Pokemon Go
A player sets out for some Pokemon Go hunting The Pokémon Company

After a turbulent end to Pokémon Go's first month in the wild, developer Niantic has addressed fan concerns following a major update that removed features and disabled third-party sites that allowed users to easily track Pokémon in the augmented-reality mobile game.

This restricting of access to the game's API came in tandem with the removal of an in-game tracking feature that had been broken for a few weeks, and left Go with no way for users to track where Pokémon were spawning.
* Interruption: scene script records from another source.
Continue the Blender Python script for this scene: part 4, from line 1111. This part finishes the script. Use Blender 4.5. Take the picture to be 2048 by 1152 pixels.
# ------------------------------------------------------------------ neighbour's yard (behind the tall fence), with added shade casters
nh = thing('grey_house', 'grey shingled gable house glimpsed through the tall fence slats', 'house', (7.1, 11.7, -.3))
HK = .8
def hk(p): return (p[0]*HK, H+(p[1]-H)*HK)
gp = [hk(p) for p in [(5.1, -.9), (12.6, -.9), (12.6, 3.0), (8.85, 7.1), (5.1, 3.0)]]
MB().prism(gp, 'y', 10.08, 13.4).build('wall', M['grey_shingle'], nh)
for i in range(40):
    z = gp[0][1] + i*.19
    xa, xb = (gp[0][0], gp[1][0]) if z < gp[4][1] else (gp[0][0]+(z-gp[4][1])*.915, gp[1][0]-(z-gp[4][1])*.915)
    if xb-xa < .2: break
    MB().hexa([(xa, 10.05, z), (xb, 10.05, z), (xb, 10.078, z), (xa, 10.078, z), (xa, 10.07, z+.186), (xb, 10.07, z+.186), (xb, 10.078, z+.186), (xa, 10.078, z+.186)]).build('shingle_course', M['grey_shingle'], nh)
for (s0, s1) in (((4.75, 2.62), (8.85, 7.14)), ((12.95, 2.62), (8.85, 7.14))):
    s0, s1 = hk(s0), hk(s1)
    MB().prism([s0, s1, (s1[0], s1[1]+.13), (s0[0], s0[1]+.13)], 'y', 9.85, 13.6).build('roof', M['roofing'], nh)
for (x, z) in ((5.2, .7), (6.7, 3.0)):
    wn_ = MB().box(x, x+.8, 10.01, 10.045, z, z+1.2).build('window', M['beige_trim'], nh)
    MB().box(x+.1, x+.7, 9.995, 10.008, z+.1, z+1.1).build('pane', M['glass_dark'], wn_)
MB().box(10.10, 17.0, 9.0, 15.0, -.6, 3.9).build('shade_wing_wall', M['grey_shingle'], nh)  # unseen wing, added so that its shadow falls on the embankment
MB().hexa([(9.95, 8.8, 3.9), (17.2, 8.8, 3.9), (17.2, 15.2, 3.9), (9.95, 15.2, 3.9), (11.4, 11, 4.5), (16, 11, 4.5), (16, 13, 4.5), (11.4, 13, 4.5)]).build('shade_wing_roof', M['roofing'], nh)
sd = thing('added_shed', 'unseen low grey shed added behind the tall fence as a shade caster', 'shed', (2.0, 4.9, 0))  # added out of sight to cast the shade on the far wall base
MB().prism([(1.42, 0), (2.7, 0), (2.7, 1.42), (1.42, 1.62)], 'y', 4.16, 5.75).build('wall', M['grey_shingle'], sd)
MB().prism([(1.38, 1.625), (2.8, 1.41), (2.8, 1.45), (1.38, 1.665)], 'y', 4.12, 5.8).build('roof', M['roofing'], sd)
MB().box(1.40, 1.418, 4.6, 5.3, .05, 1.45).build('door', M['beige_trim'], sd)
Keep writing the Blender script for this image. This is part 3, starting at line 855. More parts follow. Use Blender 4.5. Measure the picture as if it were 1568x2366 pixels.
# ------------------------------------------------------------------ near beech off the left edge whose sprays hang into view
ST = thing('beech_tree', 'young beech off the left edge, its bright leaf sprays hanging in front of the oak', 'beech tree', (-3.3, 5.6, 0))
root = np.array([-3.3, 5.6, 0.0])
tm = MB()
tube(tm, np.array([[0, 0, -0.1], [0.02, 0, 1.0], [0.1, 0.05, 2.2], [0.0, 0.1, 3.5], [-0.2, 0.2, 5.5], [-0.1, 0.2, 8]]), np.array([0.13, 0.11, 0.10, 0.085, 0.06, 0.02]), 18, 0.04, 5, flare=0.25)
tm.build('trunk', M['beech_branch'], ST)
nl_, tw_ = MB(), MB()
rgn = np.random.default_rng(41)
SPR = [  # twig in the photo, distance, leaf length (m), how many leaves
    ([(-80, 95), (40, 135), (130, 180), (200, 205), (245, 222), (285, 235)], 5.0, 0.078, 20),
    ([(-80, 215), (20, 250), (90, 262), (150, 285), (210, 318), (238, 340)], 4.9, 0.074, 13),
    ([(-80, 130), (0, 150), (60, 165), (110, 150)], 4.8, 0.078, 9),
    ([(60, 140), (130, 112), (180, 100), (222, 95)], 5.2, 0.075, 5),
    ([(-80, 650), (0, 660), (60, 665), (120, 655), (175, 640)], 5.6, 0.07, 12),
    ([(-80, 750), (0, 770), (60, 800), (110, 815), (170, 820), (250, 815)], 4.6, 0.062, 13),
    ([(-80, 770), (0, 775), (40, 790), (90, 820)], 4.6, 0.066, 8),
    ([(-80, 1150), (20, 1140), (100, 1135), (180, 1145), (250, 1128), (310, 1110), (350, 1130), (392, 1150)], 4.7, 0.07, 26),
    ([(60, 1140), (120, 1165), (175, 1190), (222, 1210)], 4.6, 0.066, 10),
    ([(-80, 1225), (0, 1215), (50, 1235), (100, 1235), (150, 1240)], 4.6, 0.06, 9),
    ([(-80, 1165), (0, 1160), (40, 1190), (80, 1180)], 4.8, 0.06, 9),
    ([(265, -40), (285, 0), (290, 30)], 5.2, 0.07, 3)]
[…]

Fans were not happy.

"We have read your posts and emails and we hear the frustration from folks in places where we haven't launched yet, and from those of you who miss these features," read the statement on Facebook. "We want you to know that we have been working crazy hours to keep the game running as we continue to launch globally."

The game began its worldwide launch in early July, and is currently available in most territories. However, due to the incredible popularity of the game, servers have suffered from instability and certain features have been inaccurate or broken.

Go uses location data to populate the world with Pokémon that can be found and caught by players around the world. They're then levelled up, evolved and used in battles for control of gyms held by one of three teams players are able to join.

In regard to the "three-step" feature, which indicated roughly how close a Pokémon was to the player, Niantic said: "We have removed the display in order to improve upon the underlying design. The original feature, although enjoyed by many, was also confusing and did not meet our underlying product goals. We will keep you posted as we strive to improve this feature."

Discussing the removal of support for tracking sites like Pokevision, Niantic implied their access to the API was affecting performance. "We have limited access by third-party services which were interfering with our ability to maintain quality of service for our users and to bring Pokémon Go to users around the world," it said.